Nachdem der eigentliche Gedanke, in Afghanistan für Demokratie und Stabilität zu sorgen, auch nach über zehn Jahren nicht erfolgreich umgesetzt wurde, kann auch Amerika diesen Einsatz nicht weiter rechtfertigen. Der Einfluss der Taliban in diesem Land ist unbestritten und der Wille, sich gegen die „Eindringlinge“ durchzusetzen, ungebrochen. Hat die Tat von Robert Bales den früheren Abzug der amerikanischen Streitkräfte zur Folge?
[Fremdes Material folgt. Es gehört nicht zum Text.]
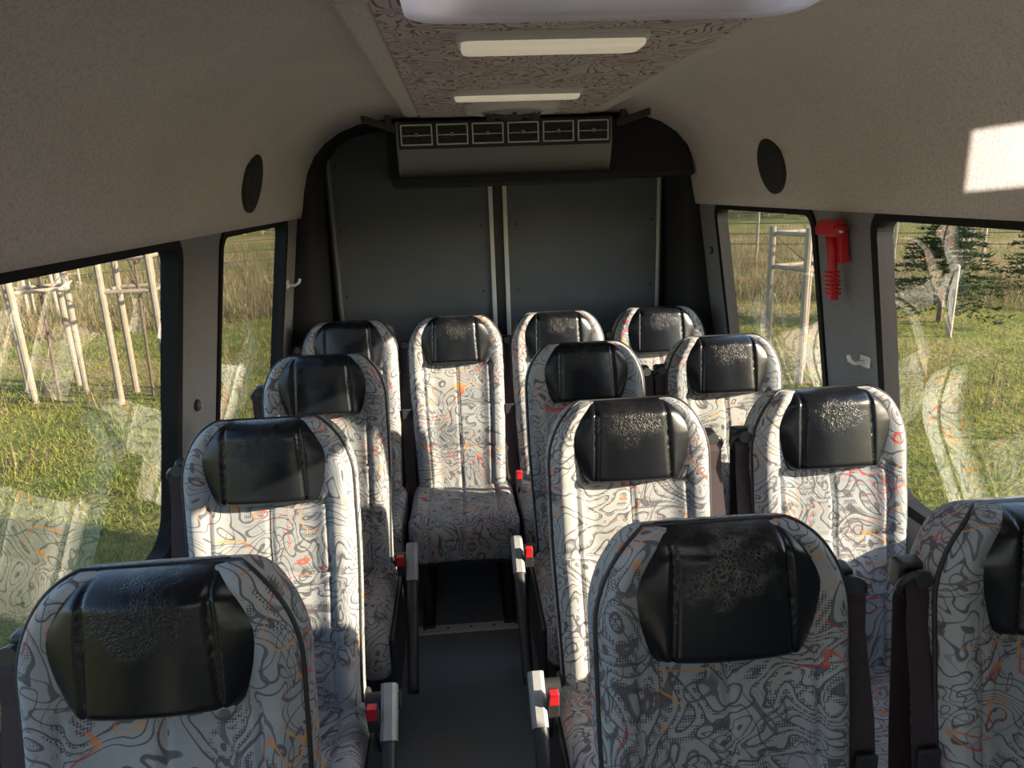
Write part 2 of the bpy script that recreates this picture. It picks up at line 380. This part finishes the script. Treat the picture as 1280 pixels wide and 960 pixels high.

Nach dem Einsatz im Irak, der Wirtschafts- und Bankenkrise ist Amerika vor allem Müde geworden. Viel zu viel Soldaten ließen ihr Leben. Kam es also zum Amoklauf, weil Bales psychisch so stark belastet war und durchdrehte? Bleibt dabei die Frage offen, ob er wirklich allein war und wie er das Camp verlassen konnte. Oder war es eine gezielte und geplante Tat, um eine Verkürzung der Mandatszeit zu bewirken und um früher aus Afghanistan abziehen zu können? Will Amerika seine Truppen abziehen, um sie gebündelt gegen den Iran zu positionieren? Vielleicht ist Bales das Opferlamm, um politisch weitreichendere Entscheidungen durchsetzen zu können. (eh)
* Nach Aussage des Anwalts John Henry Brown soll Bales zur Tatzeit nicht betrunken gewesen sein.